Thursday, November 7, 2013

Dubinsky: Relationship with Torts ‘fell apart’ before trade

Brandon Dubinsky (r.) faces his old team for the first time Thursday in Columbus.


Paul Vernon/AP


Brandon Dubinsky (r.) faces his old team for the first time Thursday in Columbus.



COLUMBUS — The Rangers’ major moves since advancing to the 2012 Eastern Conference finals have been to trade for Rick Nash, trade away Marian Gaborik, and fire coach John Tortorella.


Only one of them didn’t surprise Brandon Dubinsky, the longtime fan-favorite the Rangers dealt away in a package for Nash in July 2012.


“I think my relationship with Torts fell apart the last year that I was there (in New York),” Dubinsky — now an alternate captain for the Columbus Blue Jackets — said Thursday afternoon at Nationwide Arena before facing his old team for the first time. “I just felt like his relationship with some of the other players could be doing the same thing. So I guess that pretty much sums it up.

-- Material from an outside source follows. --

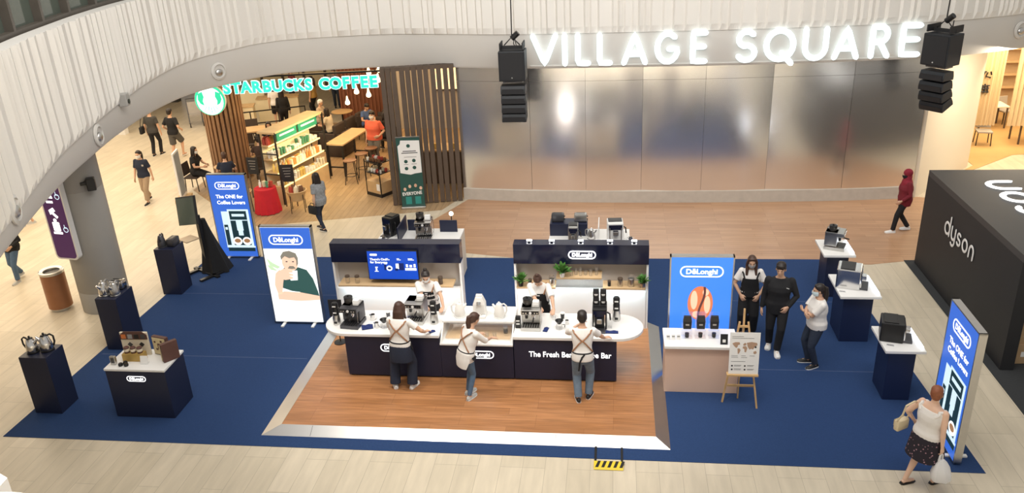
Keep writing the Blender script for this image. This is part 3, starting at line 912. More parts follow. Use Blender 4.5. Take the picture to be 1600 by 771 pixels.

I wasn’t completely surprised that it happened.”


The precursor to Tortorella’s final season in New York, however, was general manager Glen Sather’s decision the preceding summer to send Dubinsky, Artem Anisimov, Tim Erixon and a first-round pick to Columbus for Nash, breaking up the core of a Rangers team that had been building something great.


Dubinsky, who grew up with the Rangers after they drafted him 60th overall in 2004, had a difficult time grasping the desire to shake things up after such a successful season.


“The hardest part for me was that we went from growing up together and taking a team — and I wasn’t there the first year of the lockout, but after that I was there every other year — we went from taking a team that hadn’t made the playoffs in forever to a team that was in the conference finals,” Dubinsky said. “And I guess when you look at it — not only my trade and sending Artie and Timmy here, but I guess all of the moves as a whole — I didn’t understand it quite that you would want to bring so many new guys in after you’ve had such a successful season and such a successful playoff run.


“Sometimes that’s just the way New York is,” Dubinsky continued. “They like the flash and the dash and they want a new toy, I guess. And that’s no disrespect to the organization or anybody, of course, because they were so great to me. But that was the hardest part.”


Dubinsky admitted at least that he understood he was being trade for Nash, “one of the elite players of the league, so I understand you have to give up some assets, and I feel like they wouldn’t have just given me away for nothing.”


He is now comfortable in Ohio and expecting a baby boy with wife Brenna in December.